Data shown:
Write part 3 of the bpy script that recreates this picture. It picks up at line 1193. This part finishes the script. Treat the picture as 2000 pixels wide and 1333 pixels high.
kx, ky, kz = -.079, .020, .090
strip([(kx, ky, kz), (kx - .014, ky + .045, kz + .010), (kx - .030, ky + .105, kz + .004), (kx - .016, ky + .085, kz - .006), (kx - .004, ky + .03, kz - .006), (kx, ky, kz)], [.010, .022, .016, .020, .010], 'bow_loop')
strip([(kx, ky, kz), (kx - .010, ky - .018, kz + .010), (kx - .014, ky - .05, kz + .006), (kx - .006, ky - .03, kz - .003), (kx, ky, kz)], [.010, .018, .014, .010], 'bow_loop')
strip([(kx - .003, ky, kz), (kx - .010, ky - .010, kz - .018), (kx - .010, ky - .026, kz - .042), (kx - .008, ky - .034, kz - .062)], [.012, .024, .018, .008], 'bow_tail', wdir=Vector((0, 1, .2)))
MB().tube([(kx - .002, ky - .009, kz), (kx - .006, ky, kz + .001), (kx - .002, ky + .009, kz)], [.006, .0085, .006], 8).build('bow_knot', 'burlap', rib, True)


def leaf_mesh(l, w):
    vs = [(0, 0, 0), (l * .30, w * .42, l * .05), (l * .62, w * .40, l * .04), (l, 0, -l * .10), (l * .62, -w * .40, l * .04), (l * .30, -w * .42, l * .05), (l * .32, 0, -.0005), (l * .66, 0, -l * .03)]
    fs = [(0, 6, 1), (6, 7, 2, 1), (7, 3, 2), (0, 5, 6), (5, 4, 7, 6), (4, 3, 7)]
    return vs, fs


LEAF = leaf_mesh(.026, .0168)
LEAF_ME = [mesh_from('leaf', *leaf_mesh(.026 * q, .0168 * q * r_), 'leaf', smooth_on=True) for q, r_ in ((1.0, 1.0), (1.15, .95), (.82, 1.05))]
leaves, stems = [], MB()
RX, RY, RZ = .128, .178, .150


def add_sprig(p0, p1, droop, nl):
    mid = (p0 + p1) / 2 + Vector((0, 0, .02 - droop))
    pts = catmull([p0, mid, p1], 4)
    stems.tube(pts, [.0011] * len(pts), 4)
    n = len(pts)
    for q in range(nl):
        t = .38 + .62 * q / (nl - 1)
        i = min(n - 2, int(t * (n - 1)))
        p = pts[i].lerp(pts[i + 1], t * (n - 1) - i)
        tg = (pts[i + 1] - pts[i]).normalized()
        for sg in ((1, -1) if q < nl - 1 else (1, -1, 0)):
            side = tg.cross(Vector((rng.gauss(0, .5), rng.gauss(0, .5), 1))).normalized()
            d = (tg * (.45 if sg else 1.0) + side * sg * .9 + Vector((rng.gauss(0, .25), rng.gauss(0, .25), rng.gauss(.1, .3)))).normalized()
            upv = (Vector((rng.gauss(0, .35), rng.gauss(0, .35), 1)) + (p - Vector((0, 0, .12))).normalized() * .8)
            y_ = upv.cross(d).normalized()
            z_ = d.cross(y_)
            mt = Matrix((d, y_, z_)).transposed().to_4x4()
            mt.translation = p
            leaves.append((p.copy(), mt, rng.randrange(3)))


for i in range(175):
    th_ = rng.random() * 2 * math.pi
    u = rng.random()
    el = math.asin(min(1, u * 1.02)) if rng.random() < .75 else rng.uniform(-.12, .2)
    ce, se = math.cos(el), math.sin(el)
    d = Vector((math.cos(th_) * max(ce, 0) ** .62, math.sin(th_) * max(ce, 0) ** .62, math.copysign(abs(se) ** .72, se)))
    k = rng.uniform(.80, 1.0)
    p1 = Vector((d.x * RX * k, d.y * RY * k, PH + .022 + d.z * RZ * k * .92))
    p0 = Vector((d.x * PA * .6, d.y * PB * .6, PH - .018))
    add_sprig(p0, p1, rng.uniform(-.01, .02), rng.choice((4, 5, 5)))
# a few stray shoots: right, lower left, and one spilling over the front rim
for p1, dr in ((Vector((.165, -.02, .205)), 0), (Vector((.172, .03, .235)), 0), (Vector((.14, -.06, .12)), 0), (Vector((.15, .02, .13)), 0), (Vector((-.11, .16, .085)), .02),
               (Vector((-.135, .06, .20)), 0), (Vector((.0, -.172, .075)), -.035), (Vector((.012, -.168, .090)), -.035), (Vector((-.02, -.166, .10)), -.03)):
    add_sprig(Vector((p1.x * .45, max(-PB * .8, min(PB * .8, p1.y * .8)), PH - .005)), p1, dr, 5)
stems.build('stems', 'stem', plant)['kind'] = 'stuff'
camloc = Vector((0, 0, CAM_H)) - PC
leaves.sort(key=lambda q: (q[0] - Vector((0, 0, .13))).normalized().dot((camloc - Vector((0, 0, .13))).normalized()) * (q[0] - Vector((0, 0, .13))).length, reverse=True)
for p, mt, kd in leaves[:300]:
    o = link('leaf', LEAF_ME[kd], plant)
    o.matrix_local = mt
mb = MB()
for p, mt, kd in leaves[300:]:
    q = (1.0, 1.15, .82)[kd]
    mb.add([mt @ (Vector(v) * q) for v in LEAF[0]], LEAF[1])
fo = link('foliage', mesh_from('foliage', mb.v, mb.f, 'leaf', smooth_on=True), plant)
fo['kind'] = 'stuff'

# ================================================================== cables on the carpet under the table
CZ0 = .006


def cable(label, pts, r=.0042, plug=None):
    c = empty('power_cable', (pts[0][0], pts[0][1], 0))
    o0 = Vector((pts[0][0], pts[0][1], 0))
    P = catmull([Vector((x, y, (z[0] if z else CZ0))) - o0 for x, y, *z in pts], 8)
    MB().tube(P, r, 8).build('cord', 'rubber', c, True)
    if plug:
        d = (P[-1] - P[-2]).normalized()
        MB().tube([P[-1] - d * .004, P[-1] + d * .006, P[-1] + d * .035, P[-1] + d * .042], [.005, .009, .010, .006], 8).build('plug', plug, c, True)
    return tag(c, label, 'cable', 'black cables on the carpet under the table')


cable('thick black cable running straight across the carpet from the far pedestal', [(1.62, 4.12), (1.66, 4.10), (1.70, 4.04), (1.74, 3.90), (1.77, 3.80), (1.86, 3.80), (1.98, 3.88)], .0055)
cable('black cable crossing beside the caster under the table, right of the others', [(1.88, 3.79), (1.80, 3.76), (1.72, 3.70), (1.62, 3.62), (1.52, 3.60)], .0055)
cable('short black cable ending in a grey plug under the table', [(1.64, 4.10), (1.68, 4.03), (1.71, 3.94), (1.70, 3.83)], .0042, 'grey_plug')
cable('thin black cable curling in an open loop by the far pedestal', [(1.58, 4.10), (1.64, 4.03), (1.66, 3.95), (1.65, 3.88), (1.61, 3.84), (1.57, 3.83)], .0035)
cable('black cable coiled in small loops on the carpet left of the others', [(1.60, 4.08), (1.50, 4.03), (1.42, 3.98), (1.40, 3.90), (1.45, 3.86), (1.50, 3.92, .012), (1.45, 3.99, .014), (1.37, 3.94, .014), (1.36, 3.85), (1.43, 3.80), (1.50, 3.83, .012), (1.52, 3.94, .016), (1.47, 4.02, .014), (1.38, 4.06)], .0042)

What the task asks: Write the data out again in full and exactly.

Reply:
Write part 3 of the bpy script that recreates this picture. It picks up at line 1193. This part finishes the script. Treat the picture as 2000 pixels wide and 1333 pixels high.
kx, ky, kz = -.079, .020, .090
strip([(kx, ky, kz), (kx - .014, ky + .045, kz + .010), (kx - .030, ky + .105, kz + .004), (kx - .016, ky + .085, kz - .006), (kx - .004, ky + .03, kz - .006), (kx, ky, kz)], [.010, .022, .016, .020, .010], 'bow_loop')
strip([(kx, ky, kz), (kx - .010, ky - .018, kz + .010), (kx - .014, ky - .05, kz + .006), (kx - .006, ky - .03, kz - .003), (kx, ky, kz)], [.010, .018, .014, .010], 'bow_loop')
strip([(kx - .003, ky, kz), (kx - .010, ky - .010, kz - .018), (kx - .010, ky - .026, kz - .042), (kx - .008, ky - .034, kz - .062)], [.012, .024, .018, .008], 'bow_tail', wdir=Vector((0, 1, .2)))
MB().tube([(kx - .002, ky - .009, kz), (kx - .006, ky, kz + .001), (kx - .002, ky + .009, kz)], [.006, .0085, .006], 8).build('bow_knot', 'burlap', rib, True)


def leaf_mesh(l, w):
    vs = [(0, 0, 0), (l * .30, w * .42, l * .05), (l * .62, w * .40, l * .04), (l, 0, -l * .10), (l * .62, -w * .40, l * .04), (l * .30, -w * .42, l * .05), (l * .32, 0, -.0005), (l * .66, 0, -l * .03)]
    fs = [(0, 6, 1), (6, 7, 2, 1), (7, 3, 2), (0, 5, 6), (5, 4, 7, 6), (4, 3, 7)]
    return vs, fs


LEAF = leaf_mesh(.026, .0168)
LEAF_ME = [mesh_from('leaf', *leaf_mesh(.026 * q, .0168 * q * r_), 'leaf', smooth_on=True) for q, r_ in ((1.0, 1.0), (1.15, .95), (.82, 1.05))]
leaves, stems = [], MB()
RX, RY, RZ = .128, .178, .150


def add_sprig(p0, p1, droop, nl):
    mid = (p0 + p1) / 2 + Vector((0, 0, .02 - droop))
    pts = catmull([p0, mid, p1], 4)
    stems.tube(pts, [.0011] * len(pts), 4)
    n = len(pts)
    for q in range(nl):
        t = .38 + .62 * q / (nl - 1)
        i = min(n - 2, int(t * (n - 1)))
        p = pts[i].lerp(pts[i + 1], t * (n - 1) - i)
        tg = (pts[i + 1] - pts[i]).normalized()
        for sg in ((1, -1) if q < nl - 1 else (1, -1, 0)):
            side = tg.cross(Vector((rng.gauss(0, .5), rng.gauss(0, .5), 1))).normalized()
            d = (tg * (.45 if sg else 1.0) + side * sg * .9 + Vector((rng.gauss(0, .25), rng.gauss(0, .25), rng.gauss(.1, .3)))).normalized()
            upv = (Vector((rng.gauss(0, .35), rng.gauss(0, .35), 1)) + (p - Vector((0, 0, .12))).normalized() * .8)
            y_ = upv.cross(d).normalized()
            z_ = d.cross(y_)
            mt = Matrix((d, y_, z_)).transposed().to_4x4()
            mt.translation = p
            leaves.append((p.copy(), mt, rng.randrange(3)))


for i in range(175):
    th_ = rng.random() * 2 * math.pi
    u = rng.random()
    el = math.asin(min(1, u * 1.02)) if rng.random() < .75 else rng.uniform(-.12, .2)
    ce, se = math.cos(el), math.sin(el)
    d = Vector((math.cos(th_) * max(ce, 0) ** .62, math.sin(th_) * max(ce, 0) ** .62, math.copysign(abs(se) ** .72, se)))
    k = rng.uniform(.80, 1.0)
    p1 = Vector((d.x * RX * k, d.y * RY * k, PH + .022 + d.z * RZ * k * .92))
    p0 = Vector((d.x * PA * .6, d.y * PB * .6, PH - .018))
    add_sprig(p0, p1, rng.uniform(-.01, .02), rng.choice((4, 5, 5)))
# a few stray shoots: right, lower left, and one spilling over the front rim
for p1, dr in ((Vector((.165, -.02, .205)), 0), (Vector((.172, .03, .235)), 0), (Vector((.14, -.06, .12)), 0), (Vector((.15, .02, .13)), 0), (Vector((-.11, .16, .085)), .02),
               (Vector((-.135, .06, .20)), 0), (Vector((.0, -.172, .075)), -.035), (Vector((.012, -.168, .090)), -.035), (Vector((-.02, -.166, .10)), -.03)):
    add_sprig(Vector((p1.x * .45, max(-PB * .8, min(PB * .8, p1.y * .8)), PH - .005)), p1, dr, 5)
stems.build('stems', 'stem', plant)['kind'] = 'stuff'
camloc = Vector((0, 0, CAM_H)) - PC
leaves.sort(key=lambda q: (q[0] - Vector((0, 0, .13))).normalized().dot((camloc - Vector((0, 0, .13))).normalized()) * (q[0] - Vector((0, 0, .13))).length, reverse=True)
for p, mt, kd in leaves[:300]:
    o = link('leaf', LEAF_ME[kd], plant)
    o.matrix_local = mt
mb = MB()
for p, mt, kd in leaves[300:]:
    q = (1.0, 1.15, .82)[kd]
    mb.add([mt @ (Vector(v) * q) for v in LEAF[0]], LEAF[1])
fo = link('foliage', mesh_from('foliage', mb.v, mb.f, 'leaf', smooth_on=True), plant)
fo['kind'] = 'stuff'

# ================================================================== cables on the carpet under the table
CZ0 = .006


def cable(label, pts, r=.0042, plug=None):
    c = empty('power_cable', (pts[0][0], pts[0][1], 0))
    o0 = Vector((pts[0][0], pts[0][1], 0))
    P = catmull([Vector((x, y, (z[0] if z else CZ0))) - o0 for x, y, *z in pts], 8)
    MB().tube(P, r, 8).build('cord', 'rubber', c, True)
    if plug:
        d = (P[-1] - P[-2]).normalized()
        MB().tube([P[-1] - d * .004, P[-1] + d * .006, P[-1] + d * .035, P[-1] + d * .042], [.005, .009, .010, .006], 8).build('plug', plug, c, True)
    return tag(c, label, 'cable', 'black cables on the carpet under the table')


cable('thick black cable running straight across the carpet from the far pedestal', [(1.62, 4.12), (1.66, 4.10), (1.70, 4.04), (1.74, 3.90), (1.77, 3.80), (1.86, 3.80), (1.98, 3.88)], .0055)
cable('black cable crossing beside the caster under the table, right of the others', [(1.88, 3.79), (1.80, 3.76), (1.72, 3.70), (1.62, 3.62), (1.52, 3.60)], .0055)
cable('short black cable ending in a grey plug under the table', [(1.64, 4.10), (1.68, 4.03), (1.71, 3.94), (1.70, 3.83)], .0042, 'grey_plug')
cable('thin black cable curling in an open loop by the far pedestal', [(1.58, 4.10), (1.64, 4.03), (1.66, 3.95), (1.65, 3.88), (1.61, 3.84), (1.57, 3.83)], .0035)
cable('black cable coiled in small loops on the carpet left of the others', [(1.60, 4.08), (1.50, 4.03), (1.42, 3.98), (1.40, 3.90), (1.45, 3.86), (1.50, 3.92, .012), (1.45, 3.99, .014), (1.37, 3.94, .014), (1.36, 3.85), (1.43, 3.80), (1.50, 3.83, .012), (1.52, 3.94, .016), (1.47, 4.02, .014), (1.38, 4.06)], .0042)